▸ INSTRUCTION:
Please pull out every line that includes the string "scene".

▸ DATA LINES:
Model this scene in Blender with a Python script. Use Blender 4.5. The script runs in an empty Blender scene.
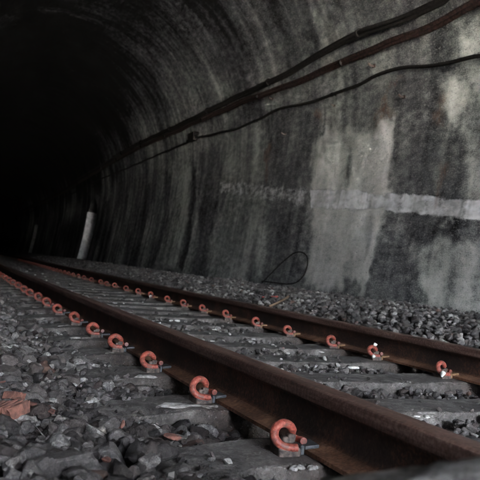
import bpy, bmesh, math, random
import numpy as np
from mathutils import Vector, Matrix, Euler, noise as mnoise

random.seed(11)
rng = np.random.default_rng(11)
scene = bpy.context.scene
col = scene.collection
XC = 0.7525          # track centre line (near rail at x = 0, far rail at x = 1.505)
KC = 0.001018        # gentle right-hand curve, straight again beyond 16 m
GAUGE = 1.505

def off(y):
    y = np.asarray(y, float)
    return np.where(y < 16, KC*np.maximum(y, 0)**2, KC*(256 + 32*(y - 16)))
def offf(y): return float(off(y))
def head(y): return -math.atan(2*KC*min(max(y, 0), 16))     # heading of the track at y

# ------------------------------------------------------------------ helpers
def tag(o, label=None, cat=None, group=None, kind=None):
    if label: o['label'] = label
    if cat: o['category'] = cat
    if group: o['group'] = group
    if kind: o['kind'] = kind
    return o
def empty(name, loc, rz=0.0):
    o = bpy.data.objects.new(name, None); col.objects.link(o)
    o.empty_display_size = .05
    o.location = loc; o.rotation_euler = (0, 0, rz)
    return o
def link(name, me, mat=None, parent=None):
    o = bpy.data.objects.new(name, me); col.objects.link(o)
    if mat is not None: me.materials.append(mat)
    if parent is not None: o.parent = parent
    return o
def mesh_np(name, V, F, smooth=False):
    """V (n,3), F (m,3) or (m,4) numpy arrays"""
    me = bpy.data.meshes.new(name)
    V = np.asarray(V, np.float32); F = np.asarray(F, np.int32)
    k = F.shape[1]
    me.vertices.add(len(V)); me.vertices.foreach_set('co', V.ravel())
    me.loops.add(F.size); me.loops.foreach_set('vertex_index', F.ravel())
    me.polygons.add(len(F))
    me.polygons.foreach_set('loop_start', np.arange(0, F.size, k, dtype=np.int32))
    me.polygons.foreach_set('loop_total', np.full(len(F), k, np.int32))
    me.polygons.foreach_set('use_smooth', np.full(len(F), smooth, bool))
    me.update(calc_edges=True)
    return me
def bm_mesh(name, bm, smooth=False, angle=None):
    me = bpy.data.meshes.new(name); bm.to_mesh(me); bm.free()
    for p in me.polygons: p.use_smooth = smooth
    if angle is not None: me.set_sharp_from_angle(angle=math.radians(angle))
    return me
def tube_np(path, rad, seg=10, cap=True):
    """smooth tube along a list of points; rad scalar or list"""
    P = np.array(path, float); n = len(P)
    R = np.full(n, rad) if np.isscalar(rad) else np.array(rad, float)
    T = np.gradient(P, axis=0); T /= np.linalg.norm(T, axis=1)[:, None]
    up = np.array([0, 0, 1.0]) if abs(T[0, 2]) < .9 else np.array([1.0, 0, 0])
    N = np.cross(T[0], up); N /= np.linalg.norm(N)
    V = []
    a = np.linspace(0, 2*np.pi, seg, endpoint=False)
    for i in range(n):
        N = N - T[i]*np.dot(N, T[i]); N /= np.linalg.norm(N)
        B = np.cross(T[i], N)
        V.append(P[i] + R[i]*(np.cos(a)[:, None]*N + np.sin(a)[:, None]*B))
    V = np.concatenate(V)
    F = []
    for i in range(n-1):
        for j in range(seg):
            k = (j+1) % seg
            F.append((i*seg+j, i*seg+k, (i+1)*seg+k, (i+1)*seg+j))
    bm = bmesh.new()
    vs = [bm.verts.new(v) for v in V]
    for f in F: bm.faces.new([vs[i] for i in f])
    if cap:
        bm.faces.new([vs[j] for j in range(seg)][::-1])
        bm.faces.new([vs[(n-1)*seg+j] for j in range(seg)])
    bmesh.ops.recalc_face_normals(bm, faces=bm.faces[:])
    return bm
def catmull(pts, sub=6):
    P = [np.array(p, float) for p in pts]; P = [2*P[0]-P[1]] + P + [2*P[-1]-P[-2]]
    out = []
    for i in range(1, len(P)-2):
        for k in range(sub):
            t = k/sub
            out.append(.5*((2*P[i]) + (-P[i-1]+P[i+1])*t + (2*P[i-1]-5*P[i]+4*P[i+1]-P[i+2])*t*t
                           + (-P[i-1]+3*P[i]-3*P[i+1]+P[i+2])*t**3))
    out.append(P[-2])
    return out
def bevel_box(sx, sy, sz, bev, seg=2, cz=0.0):
    bm = bmesh.new()
    bmesh.ops.create_cube(bm, size=1)
    for v in bm.verts: v.co = Vector((v.co.x*sx, v.co.y*sy, v.co.z*sz+cz))
    if bev: bmesh.ops.bevel(bm, geom=bm.edges[:], offset=bev, segments=seg, affect='EDGES', profile=.6)
    return bm
def merge(*bms):
    out = bmesh.new()
    for b in bms:
        m = bpy.data.meshes.new('tmp'); b.to_mesh(m); b.free(); out.from_mesh(m); bpy.data.meshes.remove(m)
    return out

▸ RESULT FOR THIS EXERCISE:
Model this scene in Blender with a Python script. Use Blender 4.5. The script runs in an empty Blender scene.
scene = bpy.context.scene
col = scene.collection